Rewriting, Editing, and Proofreading are sort of like the red-headed step-siblings of writing.  Or perhaps like Cinderella’s step sisters.  It’s something writers don’t want to have anything to do with, but without them the story isn’t complete.

In preparing to edit and proofread the story I have decided to try to prepare to send off to a publisher during my break from class, I thought I’d look up some editing and proofreading techniques.  There are some very good guides out on the web.  Much of this good advice (though not all), however, is geared toward students preparing term papers.  Of course, everything I learned in school about editing and proofreading my written work is still largely valid, even now that I’m focusing on fiction over academic papers.

One commonly offered piece of advice, and I can vouch for this, is to put a little time and space between you and the work you are editing and proofreading.  In my experience, for the first week or two after I have finished a story, or a chapter in a novel, I find that I’m so enamored of my work that it’s very difficult to find the errors and problems in my writing.  Given a few months, I’ll be able to approach the story with fresh eyes, and will be a little more objective.  For some people, this may only take  a week or so to get to an appropriate level of objectivity, for others, I imagine, it may be somewhat longer.

The story I am working on now I first wrote in March of 2007.  Yeah, there’s a bit of time and space between us now.  And looking at it now, I’m learning a thing or two, not only about revising and rewriting and editing, but about writing good stories in the first place.
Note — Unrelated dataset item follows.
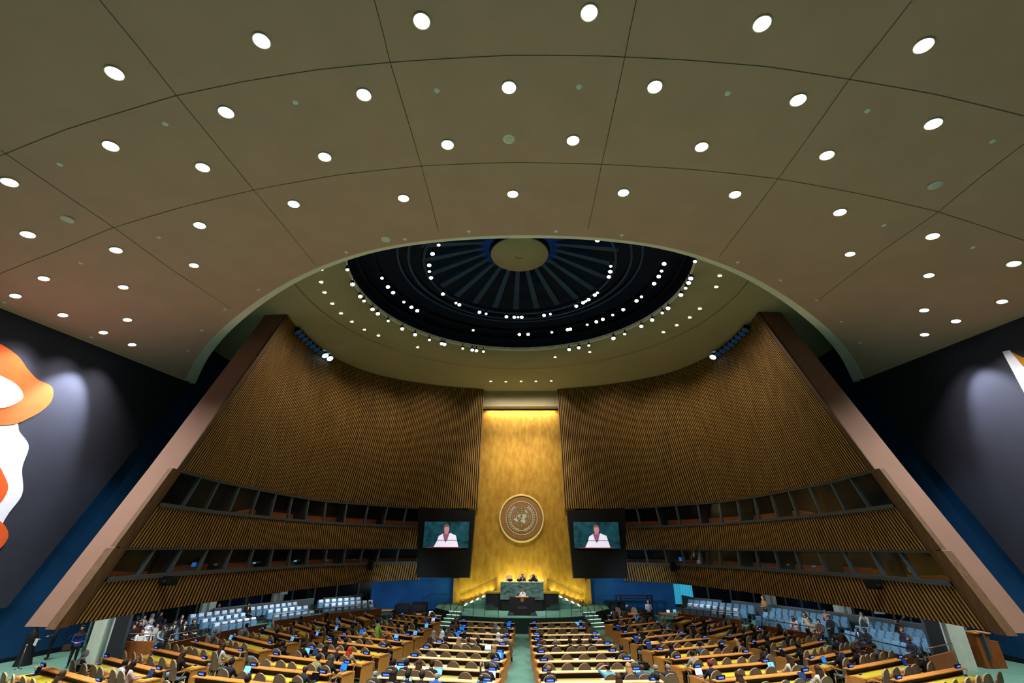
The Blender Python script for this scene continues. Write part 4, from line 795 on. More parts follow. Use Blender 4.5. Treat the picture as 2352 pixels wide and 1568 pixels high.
# parapets
PN_ = ['front corner panel at the rear end of left gallery', 'second left gallery panel from the hall rear', 'left gallery panel between two stairways', 'longest left gallery panel toward the stage',
       'front corner panel at the rear end of right gallery', 'right gallery panel nearest the hall rear', 'right gallery panel between two stairways', 'long right gallery panel toward the stage']
for k, L in enumerate(DATA['parapet']):
    c = L[len(L)//2]; e = empty('gallery_parapet', (c[0], c[1], 0)); tag(e, 'walnut ' + PN_[k], 'parapet', None)
    pts = [Vector((p[0]-c[0], p[1]-c[1])) for p in L]
    m = MB()
    for p, q in zip(pts, pts[1:]):
        d = (q-p).normalized(); n_ = Vector((-d.y, d.x))*.05
        m.prism([(p-n_)[:], (q-n_)[:], (q+n_)[:], (p+n_)[:]], 0, 1.1, 0)
    part(e, m, 'panel', oak_d)
    sgn = -1 if k < 4 else 1
    off = Vector((sgn*.15, .05)); m = MB(); m.tube([(p.x+off.x, p.y+off.y, 1.42) for p in pts], .028, 6)
    for p in pts: m.tube([(p.x+off.x, p.y+off.y, .3), (p.x+off.x, p.y+off.y, 1.42)], .018, 5)
    part(e, m, 'handrail', mat('rail_bronze', (120, 88, 66), .4, metal=.4))
# gallery seats
def gal_seat(cover, loc):
    e = empty('theatre_chair', loc)
    m = MB(); m.box(-.24, .24, -.30, -.19, .36, .95, 0, None, .035); part(e, m, 'backrest', galblue)
    m = MB(); m.box(-.23, .23, -.17, -.08, .36, .78, 0, None, .03); part(e, m, 'seat', galblue)
    m = MB(); m.box(-.26, .26, -.34, -.295, .2, .93, 0, None, .015); m.box(-.03, .03, -.3, -.1, 0, .36); part(e, m, 'shell', galshell)
    if cover:
        m = MB(); m.box(-.18, .18, -.355, -.182, .76, .965, 0, None, .02); part(e, m, 'headrest_cover', whitecloth)
    return e
CH_g = {}
pg = {0: None, 1: None}
seatspots = []
gname = {'L1': 'far left gallery block', 'L2': 'near left gallery block', 'R1': 'far right gallery block', 'R2': 'middle right gallery block', 'R3': 'near right gallery block'}
cnt = {}
for (blk, ax, ay, bx, by, zt_, n) in DATA['gal']:
    key = (blk, zt_); c0 = cnt.get(key, 0)
    A = Vector((ax, ay)); B = Vector((bx, by)); d = (B-A).normalized(); sgn = -1 if blk[0] == 'L' else 1
    nrm = Vector((-d.y, d.x));
    if nrm.x*sgn > 0: nrm = -nrm     # faces the hall centre
    rz = atan2(-nrm.x, nrm.y)
    for i in range(n):
        p = A.lerp(B, i/(n-1)) + nrm*.24
        cv = 1 if blk[0] == 'L' or (blk == 'R1' and (zt_ == 1.45 and i < 8 or zt_ == 1.25 and 3 < i < 8)) else 0
        loc = (p.x, p.y, zt_-.95)
        if pg[cv] is None: pg[cv] = gal_seat(cv, loc); o = pg[cv]; o.rotation_euler = (0, 0, rz)
        else: o = dup(pg[cv], loc, rz)
        rown = {1.65: 'back', 1.45: 'middle', 1.25: 'front'}[zt_]
        tag(o, 'pale blue folding seat%s, %s from left, %s row, %s' % (' with white cover' if cv else '', ORD[c0+i], rown, gname[blk]), 'seat', 'folding seats in the ' + gname[blk])
        seatspots.append((p.x, p.y, zt_-.95, rz))
    cnt[key] = c0+n
# rows of the left corner block (occupied)
k0 = 0
for (x, y, z, rz) in [(-20.9+.62*i+.1*j, 29.6+.35*j+.05*i, .25+.2*j, 0) for j in range(3) for i in range(5)]:
    pass
# ---------------------------------------------------------------- desks and chairs
def chair_full(loc, rz=0, full=True):
    e = empty('delegate_chair', loc, rz)
    m = MB(); n = 12; vs = []
    for k in range(n+1):
        x = -.27+.54*k/n; zt = .86+.27*math.sqrt(max(0, 1-(x/.271)**2)); zb = .40; yy = -.27+.9*x*x
        for (z_, dy) in ((zb, 0), (.62, -.02), (zt-.02, -.07)): vs.append((x, yy+dy, z_))
        for (z_, dy) in ((zt-.02, -.02), (.62, .04), (zb, .06)): vs.append((x, yy+dy, z_))
    fs = []
    for k in range(n):
        for j in range(6): fs.append((6*k+j, 6*k+(j+1) % 6, 6*k+6+(j+1) % 6, 6*k+6+j))
    fs += [tuple(range(6)), tuple(range(6*n, 6*n+6))[::-1]]
    m.add(vs, fs, 0, None, False)
    for i in range(len(m.f)):
        if i < 6*n and i % 6 == 2: m.mi[i] = 1
    part(e, m, 'backrest', [taupe, taupe_e])
    m = MB(); m.box(-.25, .25, -.22, .26, .40, .50, 0, None, .035); part(e, m, 'seat', seatblue)
    if full:
        for sx in (-1, 1):
            m = MB(); m.add([(sx*.25, -.18, .66), (sx*.31, -.18, .66), (sx*.31, .22, .69), (sx*.25, .22, .69), (sx*.25, -.18, .70), (sx*.31, -.18, .70), (sx*.31, .22, .725), (sx*.25, .22, .725)], [(0,3,2,1),(4,5,6,7),(0,1,5,4),(1,2,6,5),(2,3,7,6),(3,0,4,7)])
            m.tube([(sx*.28, .12, .67), (sx*.27, .0, .42)], .02, 5); part(e, m, 'armrest', armwood)
        for sx in (-1, 1):
            for sy in (-.18, .2):
                m = MB(); m.tube([(sx*.22, sy, .41), (sx*.25, sy*1.15, 0)], .022, 5, radii=[.026, .018]); part(e, m, 'leg', armwood)
    else:
        m = MB(); m.box(-.25, .25, -.2, .22, .36, .4); m.tube([(0, 0, 0), (0, 0, .38)], .05, 6); part(e, m, 'base', armwood)
    return e
BN = {'CL': 'left centre block', 'CR': 'right centre block', 'L2': 'left middle block', 'R2': 'right middle block', 'L3': 'far left block', 'R3': 'far right block'}
rows = DATA['rows']
ppl = {}; laps = {}
for p in DATA['people']: ppl.setdefault(p[0], []).append(p)
for p in DATA['laps']: laps.setdefault(p[0], []).append(p)
PC = {True: None, False: None}; PPL = []; LAPP = None; PLATE = None; PAPER = None
PROT = {}
def proto(key, fn, loc, rz):
    if key not in PROT:
        o = fn(loc); o.rotation_euler = (0, 0, rz); PROT[key] = o; return o
    return dup(PROT[key], loc, rz)
def mk_plate(loc):
    e = empty('name_plate', loc)
    m = MB(); R_ = Matrix.Rotation(.3, 4, 'X'); m.box(-.185, .185, -.03, .03, 0, .125, 0, R_, .008); part(e, m, 'housing', black_m)
    m = MB(); m.box(-.125, .125, -.034, -.03, .03, .1, 0, R_); d = part(e, m, 'display', ledglow)
    m = MB(); 
    x = -.09
    for k, w in enumerate((.018, .012, .02, .014, .018, .01, .016, .02)):
        m.box(x, x+w, -.039, -.036, .055, .085, 0, R_); x += w+.009
    o = m.build('lettering', ledtext, d); CH[d.name].append(o); CH[o.name] = []
    return e
def mk_laptop(c):
    def f(loc):
        e = empty('laptop', loc)
        m = MB(); m.box(-.17, .17, -.12, .12, 0, .018, 0, None, .004); part(e, m, 'keyboard_base', darkmetal if c in 'nk' else metal)
        R_ = T(0, .12, .015) @ Matrix.Rotation(-.25, 4, 'X'); m = MB(); m.box(-.17, .17, 0, .012, 0, .24, 0, R_, .004); part(e, m, 'lid', black_m)
        m = MB(); m.box(-.157, .157, -.004, 0, .014, .228, 0, R_); d = part(e, m, 'screen', scr[c])
        return e
    return f
def mk_bottle(loc):
    e = empty('water_bottle', loc)
    m = MB(); m.lathe([(.01, 0), (.034, .005), (.034, .16), (.014, .21), (.014, .24)], 10); part(e, m, 'body', mat('bottle_clear', (200, 215, 225), .1, trans=.4, alpha=.7))
    m = MB(); m.lathe([(.016, .23), (.016, .255), (.01, .256)], 8); part(e, m, 'cap', whitecloth); return e
def mk_papers(loc):
    m = MB(); m.box(-.11, .11, -.15, .15, 0, .006); m.box(-.105, .115, -.14, .155, .006, .010, 0, T(0, 0, 0, .2)); 
    o = m.build('paper_stack', paper); o.location = loc; CH[o.name] = []; return o
for ri, (blk, idx, ax, ay, bx, by) in enumerate(rows):
    A = Vector((ax, ay)); B = Vector((bx, by))
    if (B-A).length > 5.2: A = B+(A-B).normalized()*4.9
    if blk == 'L3' and idx < 3: A = A+(B-A).normalized()*.5
    if blk == 'R3' and idx < 3: B = B+(A-B).normalized()*.5
    L = (B-A).length; u = (B-A).normalized(); rz = atan2(u.y, u.x)      # local x along the row, local y toward the stage
    c = (A+B)/2; z0 = fl(c.y)-.002
    def W(s, d): p = A+u*s+Vector((u.y, -u.x))*d; return p
    # local frame: origin at row centre; -y = toward the sitters
    rown = '%s row from stage, %s' % (ORD[idx], BN[blk])
    dk = empty('conference_desk', (c.x, c.y, z0), rz)
    tag(dk, 'long oak desk with yellow-green top, ' + rown, 'desk', 'long desks in the ' + BN[blk])
    h = L/2
    m = MB(); m.box(-h-.03, h+.08, -.66, .0, .715, .755); m.box(-h-.03, h+.08, -.67, -.64, .66, .755); part(dk, m, 'desktop', oak)
    m = MB(); m.box(-h+.12, h-.12, -.56, -.13, .755, .762); part(dk, m, 'leather_mat', matc if blk[0] == 'C' else matl)
    m = MB(); m.box(-h, h, -.13, .17, .935, .97, 0, None, .006); part(dk, m, 'raised_shelf', oak_l if blk[0] == 'C' else oak)
    m = MB(); m.box(-h+.03, h-.03, .03, .07, .755, .935); part(dk, m, 'shelf_support', darkmetal)
    m = MB(); m.box(-h, h, .08, .11, .06, .755); part(dk, m, 'front_panel', oak)
    for sx in (-1, 1):
        m = MB(); x0, x1 = sorted((sx*(h-.0), sx*(h+.05))); m.box(x0, x1, -.6, .14, .0, .72); part(dk, m, 'end_panel', oak)
    for sx in (-1, 1):
        if L < 2.6 and sx > 0: continue
        x = sx*(h-.42)
        m = MB(); m.box(x-.05, x+.05, -.26, -.17, .757, .80, 0, None, .01); m.box(x-.03, x+.03, -.264, -.26, .77, .792, 1); m.tube([(x+.09, -.2, .76), (x+.09, -.22, .9), (x+.07, -.3, .98)], .007, 5, 0)
        m.box(x-.035, x+.035, -.245, -.185, .8, .804, 1)
        part(dk, m, 'microphone', [black_m, micblue])
    # seats
    N = max(3, int(round((L-.1)/.71))); slots = [((k+.5)*L/N) for k in range(N)]
    occ = {}
    for p in sorted(ppl.get(ri, []), key=lambda p: p[1]):
        s = p[1]; free = [k for k in range(N) if k not in occ]
        if not free: continue
        k = min(free, key=lambda k: abs(slots[k]-s))
        if abs(slots[k]-s) > .8: k2 = None
        slots[k] = s; occ[k] = p
    full = c.y < 27.5
    order = sorted(range(N), key=lambda k: slots[k]); rnd = random.Random(ri*31+5)
    last = -9
    for k in sorted(occ, key=lambda k: slots[k]):
        if slots[k]-last < .5: slots[k] = last+.5
        last = slots[k]
    order = sorted(range(N), key=lambda k: slots[k]); last = -9
    for q, k in enumerate(order):
        s = slots[k]
        if k not in occ and any(abs(slots[j]-s) < .5 for j in occ) or s-last < .45: continue
        last = s
        dd = .97+(rnd.random()-.5)*.12; tw = (rnd.random()-.5)*.35
        if blk in ('L2', 'L3'): tw -= .08
        p = W(s, dd); loc = (p.x, p.y, fl(p.y)-.002)
        o = proto('chair%d' % full, lambda l: chair_full(l, 0, full), loc, rz+tw*(.4 if k in occ else 1))
        tag(o, 'taupe round-backed chair, %s from left, %s' % (ORD[q], rown), 'chair', 'round-backed chairs in the ' + BN[blk])
        if k in occ:
            P = occ[k]; pp = W(s, dd-.04); PPL.append((pp.x, pp.y, fl(pp.y), rz+tw*.4, P, rown, q))
    # name plates at both ends
    for sx, en in ((-1, 'left'), (1, 'right')):
        if L < 3 and sx > 0: continue
        s = .3 if sx < 0 else L-.3
        p = W(s, -.04); o = proto('plate', mk_plate, (p.x, p.y, z0+.98), rz)
        tag(o, 'blue-lit name plate at %s end of desk, %s' % (en, rown), 'name plate', 'lit name plates in the ' + BN[blk])
    for q, lp in enumerate(sorted(laps.get(ri, []), key=lambda l: l[1])):
        s = min(max(lp[1], .2), L-.2); p = W(s, .3); o = proto('lap'+lp[2], mk_laptop(lp[2]), (p.x, p.y, z0+.765), rz)
        cn = {'b': 'blue', 'l': 'light blue', 'w': 'white', 'n': 'dark navy', 'k': 'black'}[lp[2]]
        tag(o, 'open laptop with %s screen, %s from left, %s' % (cn, ORD[q], rown), 'laptop', None)
    # loose papers and earpieces on the desks
    for q in range(2 if L > 3 else 1):
        s = .9+rnd.random()*(L-1.8)
        if any(abs(s-l[1]) < .35 for l in laps.get(ri, [])): continue
        p = W(s, .28+rnd.random()*.12); o = proto('paper', mk_papers, (p.x, p.y, z0+.765), rz+rnd.random()-.5)
        tag(o, 'white papers on desk, %s from left, %s' % (ORD[q], rown), 'papers', 'papers lying on the desks')
for q, (ri, s) in enumerate(DATA['bottles']):
    blk, idx, ax, ay, bx, by = rows[ri]; A = Vector((ax, ay)); B = Vector((bx, by)); u = (B-A).normalized(); p = A+u*s+Vector((u.y, -u.x))*.18
    z0 = fl(((A+B)/2).y); o = proto('bottle', mk_bottle, (p.x, p.y, z0+.757), 0)
    nb = sum(1 for r2_, s2 in DATA['bottles'][:q] if r2_ == ri)
    tag(o, 'clear water bottle%s on desk, %s row from stage, %s' % ('' if not nb else ' nearer the aisle', ORD[idx], BN[blk]), 'bottle', 'water bottles on the desks')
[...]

The story was based on this “good idea” I had.  It was  neat twist, something a little unexpected.  And I still think the basic idea behind the story is a good idea.  When I tell people about the premise of the story, I usually get a positive reaction.  And yet… the story lacks something.

You see, a good story needs more than a good idea.   The problem is, when I wrote it – when I write short stories in general – I am usually high on this good idea I have and how it will make for such a great story.  But I miss out on the two really important elements that are the foundations of a good story: interesting characters and interesting conflicts.  A good idea is something that hooks your readers and gets them in the door.   But you need interesting characters with interesting conflicts to keep them in your story until the very end.

That said, I have a lot of work ahead of me.  The opening paragraph is relatively weak – it quickly lays out my “clever” premise and sets the tone for the story, but it lacks dramatic impact, and the story quickly gets lost with a lack of interesting conflicts and motivating impetus.   The main character is essentially the only character for most of the first half of the story. 

Without other characters to interact with early and frequently, the reader doesn’t develop any connection to the main character.  And without other characters, the conceptual conflict set up by the opening premise starts to stretch thin and fall flat.  Good conflict generally flows from interesting characters with opposing goals.

So, before editing and proofreading are even relevant, I need to spend a little time diving in deeper, peppering my story with a cast of interesting characters, some of whom are saddled with mutually exclusive goals.  That’s enough work that at this stage, I can hardly call what I’m doing editing or proofreading.  Instead, I’m rewriting for now, though I should  hopefully be able to keep some decent chunks of my original work.

My writing lessons for today, then: first, make sure you set your story aside for long enough, before editing, that when you pick it up again you can do so with fresh and objective eyes.  Second, for your story to have dramatic punch, you need to make sure it’s filled with interesting and compelling characters and an exciting conflict that forces your characters to make difficult choices.  And, wherever possible, hit the readers hard and fast with both characters and conflicts to keep the reader hooked and invested in the story.

Happy writing, and good luck with your own stories.